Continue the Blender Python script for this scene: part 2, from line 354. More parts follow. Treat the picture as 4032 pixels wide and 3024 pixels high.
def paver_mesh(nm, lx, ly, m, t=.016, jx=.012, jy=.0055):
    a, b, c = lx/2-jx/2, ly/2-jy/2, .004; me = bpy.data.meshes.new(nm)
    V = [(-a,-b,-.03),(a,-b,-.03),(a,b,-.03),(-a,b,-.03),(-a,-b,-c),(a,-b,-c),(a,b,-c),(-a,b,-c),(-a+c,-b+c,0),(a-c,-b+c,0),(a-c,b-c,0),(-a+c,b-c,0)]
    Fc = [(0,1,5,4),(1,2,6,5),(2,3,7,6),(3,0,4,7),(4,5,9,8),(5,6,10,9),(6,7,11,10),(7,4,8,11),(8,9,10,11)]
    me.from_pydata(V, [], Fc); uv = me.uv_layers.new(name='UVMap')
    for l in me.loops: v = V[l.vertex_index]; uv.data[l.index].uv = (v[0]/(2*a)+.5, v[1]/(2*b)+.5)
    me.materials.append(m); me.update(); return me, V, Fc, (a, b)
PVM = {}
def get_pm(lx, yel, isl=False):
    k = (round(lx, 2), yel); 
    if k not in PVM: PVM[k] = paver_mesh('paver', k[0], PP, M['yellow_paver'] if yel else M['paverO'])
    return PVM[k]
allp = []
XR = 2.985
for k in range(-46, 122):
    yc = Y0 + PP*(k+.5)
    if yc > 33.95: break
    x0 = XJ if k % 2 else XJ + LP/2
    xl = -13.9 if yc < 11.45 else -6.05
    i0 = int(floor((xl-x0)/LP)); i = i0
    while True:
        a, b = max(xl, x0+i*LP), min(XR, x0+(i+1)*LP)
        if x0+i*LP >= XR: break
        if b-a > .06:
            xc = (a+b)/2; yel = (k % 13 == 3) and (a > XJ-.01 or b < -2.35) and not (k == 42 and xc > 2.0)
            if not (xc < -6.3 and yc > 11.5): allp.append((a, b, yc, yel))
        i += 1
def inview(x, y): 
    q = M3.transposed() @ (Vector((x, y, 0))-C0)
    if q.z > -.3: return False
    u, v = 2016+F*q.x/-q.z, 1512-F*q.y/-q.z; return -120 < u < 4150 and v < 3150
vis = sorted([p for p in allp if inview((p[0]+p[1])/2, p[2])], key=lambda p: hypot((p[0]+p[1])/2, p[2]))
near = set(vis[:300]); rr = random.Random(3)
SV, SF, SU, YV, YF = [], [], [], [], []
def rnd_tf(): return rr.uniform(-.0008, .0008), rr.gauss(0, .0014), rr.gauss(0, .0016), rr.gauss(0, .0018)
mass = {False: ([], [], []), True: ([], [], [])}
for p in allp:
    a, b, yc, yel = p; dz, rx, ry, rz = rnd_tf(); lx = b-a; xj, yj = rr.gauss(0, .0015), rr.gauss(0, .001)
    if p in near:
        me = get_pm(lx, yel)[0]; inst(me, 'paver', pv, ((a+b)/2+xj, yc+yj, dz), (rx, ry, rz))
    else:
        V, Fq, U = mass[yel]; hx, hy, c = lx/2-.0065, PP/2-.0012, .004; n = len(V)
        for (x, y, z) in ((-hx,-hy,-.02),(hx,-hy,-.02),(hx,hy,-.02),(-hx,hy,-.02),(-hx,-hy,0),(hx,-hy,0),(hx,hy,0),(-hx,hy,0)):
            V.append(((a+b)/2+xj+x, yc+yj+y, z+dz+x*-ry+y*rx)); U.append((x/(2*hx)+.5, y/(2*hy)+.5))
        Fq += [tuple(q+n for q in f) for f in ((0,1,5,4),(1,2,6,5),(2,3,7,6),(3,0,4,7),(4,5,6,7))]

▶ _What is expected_
Please quote the data above in full, with no line missing.

▶ _Solved exercise_
Continue the Blender Python script for this scene: part 2, from line 354. More parts follow. Treat the picture as 4032 pixels wide and 3024 pixels high.
def paver_mesh(nm, lx, ly, m, t=.016, jx=.012, jy=.0055):
    a, b, c = lx/2-jx/2, ly/2-jy/2, .004; me = bpy.data.meshes.new(nm)
    V = [(-a,-b,-.03),(a,-b,-.03),(a,b,-.03),(-a,b,-.03),(-a,-b,-c),(a,-b,-c),(a,b,-c),(-a,b,-c),(-a+c,-b+c,0),(a-c,-b+c,0),(a-c,b-c,0),(-a+c,b-c,0)]
    Fc = [(0,1,5,4),(1,2,6,5),(2,3,7,6),(3,0,4,7),(4,5,9,8),(5,6,10,9),(6,7,11,10),(7,4,8,11),(8,9,10,11)]
    me.from_pydata(V, [], Fc); uv = me.uv_layers.new(name='UVMap')
    for l in me.loops: v = V[l.vertex_index]; uv.data[l.index].uv = (v[0]/(2*a)+.5, v[1]/(2*b)+.5)
    me.materials.append(m); me.update(); return me, V, Fc, (a, b)
PVM = {}
def get_pm(lx, yel, isl=False):
    k = (round(lx, 2), yel); 
    if k not in PVM: PVM[k] = paver_mesh('paver', k[0], PP, M['yellow_paver'] if yel else M['paverO'])
    return PVM[k]
allp = []
XR = 2.985
for k in range(-46, 122):
    yc = Y0 + PP*(k+.5)
    if yc > 33.95: break
    x0 = XJ if k % 2 else XJ + LP/2
    xl = -13.9 if yc < 11.45 else -6.05
    i0 = int(floor((xl-x0)/LP)); i = i0
    while True:
        a, b = max(xl, x0+i*LP), min(XR, x0+(i+1)*LP)
        if x0+i*LP >= XR: break
        if b-a > .06:
            xc = (a+b)/2; yel = (k % 13 == 3) and (a > XJ-.01 or b < -2.35) and not (k == 42 and xc > 2.0)
            if not (xc < -6.3 and yc > 11.5): allp.append((a, b, yc, yel))
        i += 1
def inview(x, y): 
    q = M3.transposed() @ (Vector((x, y, 0))-C0)
    if q.z > -.3: return False
    u, v = 2016+F*q.x/-q.z, 1512-F*q.y/-q.z; return -120 < u < 4150 and v < 3150
vis = sorted([p for p in allp if inview((p[0]+p[1])/2, p[2])], key=lambda p: hypot((p[0]+p[1])/2, p[2]))
near = set(vis[:300]); rr = random.Random(3)
SV, SF, SU, YV, YF = [], [], [], [], []
def rnd_tf(): return rr.uniform(-.0008, .0008), rr.gauss(0, .0014), rr.gauss(0, .0016), rr.gauss(0, .0018)
mass = {False: ([], [], []), True: ([], [], [])}
for p in allp:
    a, b, yc, yel = p; dz, rx, ry, rz = rnd_tf(); lx = b-a; xj, yj = rr.gauss(0, .0015), rr.gauss(0, .001)
    if p in near:
        me = get_pm(lx, yel)[0]; inst(me, 'paver', pv, ((a+b)/2+xj, yc+yj, dz), (rx, ry, rz))
    else:
        V, Fq, U = mass[yel]; hx, hy, c = lx/2-.0065, PP/2-.0012, .004; n = len(V)
        for (x, y, z) in ((-hx,-hy,-.02),(hx,-hy,-.02),(hx,hy,-.02),(-hx,hy,-.02),(-hx,-hy,0),(hx,-hy,0),(hx,hy,0),(-hx,hy,0)):
            V.append(((a+b)/2+xj+x, yc+yj+y, z+dz+x*-ry+y*rx)); U.append((x/(2*hx)+.5, y/(2*hy)+.5))
        Fq += [tuple(q+n for q in f) for f in ((0,1,5,4),(1,2,6,5),(2,3,7,6),(3,0,4,7),(4,5,6,7))]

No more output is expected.